Consider a foliation of $\mathbb{R}^2$, say coming from the trajectories of a vector field $X$. Its orbit space (the quotient of $\mathbb{R}^2$ by the relation "lying on the same trajectory") is seldom Hausdorff. Such foliated structures have been intensively studied, and a complete $C^r$-classification is due to Haefliger and Reeb in the case where $X$ is regular on a simply connected region (thanks to the same topological niceness of the plane used in the proof of Bendixon-Poincaré's theorem). Almost any reasonable one-dimensional, simply-connected non-Hausdorff manifold can be realized as the orbit space of a foliation.

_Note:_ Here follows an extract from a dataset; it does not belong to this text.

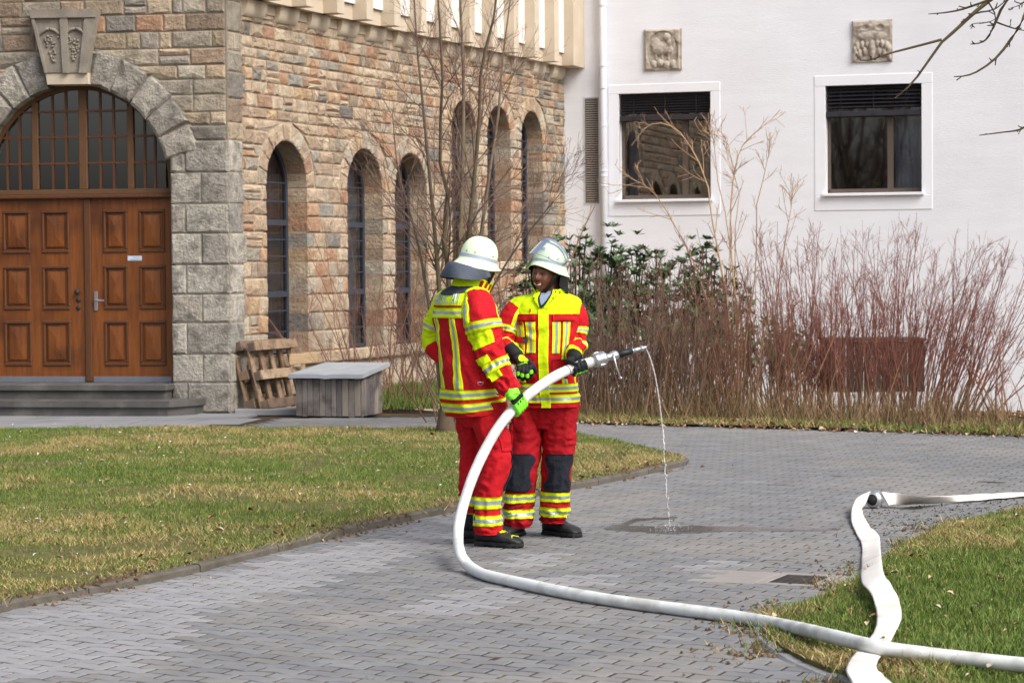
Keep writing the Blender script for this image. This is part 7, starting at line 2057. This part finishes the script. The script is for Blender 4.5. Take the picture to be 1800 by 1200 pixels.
# his right glove closed over the hose
hc_, hx_ = near_hose(908, 712)
vf = (Vector((0, -1, 0)) - hx_ * (-hx_.y)).normalized(); vu = hx_.cross(vf); vu = vu if vu.z > 0 else -vu
r0 = lambda a: vf * math.cos(a) + vu * math.sin(a)        # 0 = towards the camera, 90 = above, -90 = below
mb, kn = grip_glove(p1, hc_, hx_, r0, W1(901, 692, -.30), R(20), R(-200), 1, None, None)
sph_tube(mb, [W1(900, 694, -.26), hc_ + hx_ * .05 + r0(R(110)) * .05, hc_ + hx_ * .035 + r0(R(165)) * .046], [.022, .018, .014])
mb.tube([W1(896, 683, -.25), W1(900, 691, -.275), W1(904, 698, -.29)], [.050, .046, .040], 18)
kc = (kn[0] + kn[3]) / 2
bandp = W1(903, 692, -.30).lerp(kc, .72)
gl1 = fin_glove(p1, mb, [M['glove_green'], M['glove_black']], [(bandp + hx_ * q + Vector((0, -.015, 0)), .020, 1) for q in (-.04, -.02, 0, .02, .04)] + [(hc_ + hx_ * (.0245 * (1.5 - k)) + r0(R(-75)) * .058, .0085, 1) for k in range(4)] + [(hc_ + hx_ * (.0245 * (1 - k)) + r0(R(5)) * .062, hc_ + hx_ * (.0245 * (1 - k)) + r0(R(-120)) * .052, .0062, 1) for k in range(3)] + [(W1(905, 690, -.33), W1(914, 694, -.34), .009, 1)])

# ================================================================ HOSES AND NOZZLE
hose = empty('fire_hose', hline[0]); tag(hose, 'full round white hose running from the nozzle past the firefighters across the paving', 'fire hose')
b = MB(); b.tube(hline, [.031 * (1 + .012 * math.sin(i * .7) + .012 * math.sin(i * .23 + 1)) for i in range(len(hline))], 24); b.build('hose_jacket', M['hose'], hose, True)
def ring_mark(s_px, nm='printed_ring'):
    p, d = near_hose(*s_px); b = MB(); b.lathe([(-.0022, .0312), (-.0022, .0318), (.0022, .0318), (.0022, .0312)], p, d, 28); b.build(nm, M['ink'], hose, True)
ring_mark((998, 650)); ring_mark((1007, 646.5))
p, d = near_hose(1024, 640); vf = (Vector((0, -1, 0)) + d * d.y).normalized(); vu = d.cross(vf); vu = vu if vu.z > 0 else -vu
b = MB(); b.tube([p + (vf * math.cos(.55 + .17 * math.sin(a)) + vu * math.sin(.55 + .17 * math.sin(a))) * .0322 + d * .0085 * math.cos(a) for a in np.linspace(0, 2 * math.pi, 17)], .0012, 4, cap=False); b.build('printed_digit', M['ink'], hose)

nz = empty('nozzle', hline[0]); tag(nz, 'aluminium branch pipe with black rubber grip and shut-off lever dripping water', 'nozzle')
n0 = D(1046, 633.5, 14.72); n1 = D(1135, 610.5, 14.90); nd = (n1 - n0).normalized(); NL = (n1 - n0).length
b = MB(); b.lathe([(-.012, .033), (-.012, .040), (.0, .043), (.022, .045), (.026, .043), (.040, .043), (.044, .046), (.062, .045), (.070, .038), (.080, .030), (.085, .024)], n0, nd, 28); b.build('coupling', M['alu'], nz, True)
for k in range(2):
    a = k * math.pi + 1.0; v_ = Vector((0, -1, 0)); v_ = (v_ - nd * v_.dot(nd)).normalized(); w_ = nd.cross(v_); q = v_ * math.cos(a) + w_ * math.sin(a)
    b = MB(); b.box(n0 + nd * .030 + q * .046, (.036, .022, .012), ax=(nd, nd.cross(q), q), bev=.003); b.build('coupling_lug', M['alu'], nz)
b = MB(); b.lathe([(.078, .022), (.095, .023), (.105, .020), (.115, .024), (.13, .030), (.145, .031), (.160, .026), (.165, .020)], n0, nd, 24); b.build('valve_body', M['alu'], nz, True)
vp = n0 + nd * .138; dn = Vector((.0, -.25, -1)).normalized()
b = MB(); b.lathe([(.020, .014), (.038, .013), (.040, .006)], vp, Vector((0, -1, 0)), 14); b.tube([vp + Vector((-.004, -.036, 0)), D(1083.5, 645, 14.78), D(1090.5, 663, 14.76)], [.008, .006, .005], 10); b.lathe([(-.008, .003), (-.005, .009), (.0, .0105), (.005, .009), (.008, .003)], D(1091, 664, 14.76), (0, 0, 1), 12); b.build('lever', M['alu'], nz, True)
g0 = (1085 - 1046) / 89 * NL; g1 = (1110.5 - 1046) / 89 * NL; g2 = (1126 - 1046) / 89 * NL
b = MB(); b.lathe([(g0, .015), (g0 + .002, .0215), (g1 - .004, .0205), (g1, .016)], n0, nd, 24); b.build('grip', M['grip'], nz, True)
b = MB(); b.lathe([(g1 - .002, .018), (g1 + .003, .0195), (g1 + .006, .0150), (g1 + .030, .0135), (g2, .013), (g2 + .002, .018), (g2 + .014, .0185), (g2 + .018, .012), (NL - .006, .011), (NL - .004, .014), (NL, .0135), (NL, .008)], n0, nd, 24); b.build('tip', M['alu'], nz, True)

# water: falling stream, beads, splash and the wet patch
wt = empty('water_stream', n1); tag(wt, 'thin stream of water curving down from the nozzle and breaking into drops', 'water')
wpx = [(1135, 612), (1140, 622), (1146, 639), (1151, 658), (1155, 680), (1159, 705), (1162, 730), (1165, 755)]
wl = smooth_line([D(a, c_, 14.9 + .45 * i / 14) for i, (a, c_) in enumerate(wpx)], 8)
b = MB(); b.tube(wl, [.0042 + .0012 * math.sin(i * 1.9) * min(1, i / 12) for i in range(len(wl))], 8); b.build('stream', M['stream'], wt, True)
def drop(b, p, r_, st_=1.0): b.lathe([(-r_ * st_, r_ * .1), (-r_ * .6 * st_, r_ * .8), (0, r_), (r_ * .6 * st_, r_ * .8), (r_ * st_, r_ * .1)], p, (0, 0, 1), 7)
for k in range(46):
    t = k / 45; y = 757 + (928 - 757) * t ** .9; x = 1165.5 + 12 * t + random.gauss(0, .5 + 1.0 * t)
    b = MB(); drop(b, D(x, y, 15.13 + .22 * t), random.uniform(.003, .0062) * (1 - .3 * t), random.uniform(1.2, 2.5)); b.build('drop', M['stream'], wt, True)
b = MB()
for k in range(70):
    a = random.uniform(0, 6.28); rr = abs(random.gauss(0, .07)); gp_ = G(1178, 932); drop(b, gp_ + Vector((math.cos(a) * rr * 1.4, math.sin(a) * rr, abs(random.gauss(0, .03)))), random.uniform(.0015, .0035))
tag(b.build('splash', M['stream'], wt, True), kind='stuff')
M['wetfilm'] = glass_mat('thin water film', (.88, .87, .86), ior=1.33, rough=.15, boost=1.0)
def puddle(name, pts, label):
    poly = smooth_line([G(a, c_, .0035) for a, c_ in pts] + [G(*pts[0], .0035)], 6)[:-1]
    poly = [p + Vector((random.gauss(0, .012), random.gauss(0, .02), 0)) for p in poly]
    o = sheet(name, [(p.x, p.y) for p in poly], .0042, M['wetfilm']); return tag(o, label, 'puddle', kind='stuff')
puddle('puddle', [(1062, 926), (1090, 921), (1105, 914), (1125, 910), (1186, 908), (1182, 911), (1130, 915), (1108, 922), (1150, 924), (1230, 923), (1320, 925), (1400, 926), (1480, 928), (1440, 932), (1330, 932), (1240, 935), (1180, 937), (1110, 934), (1075, 931)], 'dark wet streak on the paving where the water lands')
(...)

The two main sources of non-separability of orbits are:
- Saddle singularities: the stable and unstable (half-)manifolds cannot be separated.
- Limit cycles: the limit cycle cannot be separated from the accumulating trajectories.

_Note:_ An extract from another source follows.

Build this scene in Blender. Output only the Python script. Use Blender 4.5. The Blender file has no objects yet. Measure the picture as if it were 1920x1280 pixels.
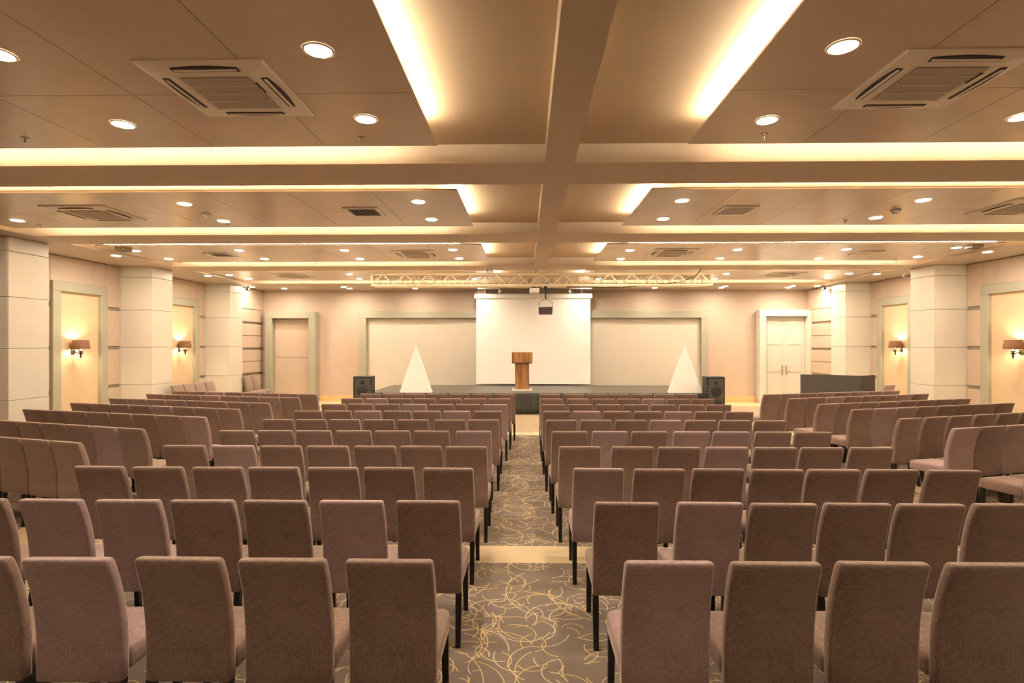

I believe that orbits space coming from real-analytic foliations should have a "nicer" structure. I expect also that the work of Kaplan, Haefliger, Reeb dating back from the 40--50's should have been generalized to the analytic setting. Is that so? Is there any special structure / characterization on the (non-Hausdorff) analytic orbits space of a real-analytic planar foliation that I should be aware of (and where can I find it)?
A special case of particular interest is where the the vector field $X$ is the realification of a holomorphic vector field on $\mathbb C\simeq \mathbb R^2$. Now there are no limit cycles. The topology of the phase-portrait looks simpler and the orbit space also. Is there any known characterization of the analytic one-dimensional (non-Hausdorff) manifolds that can arise in this very special case?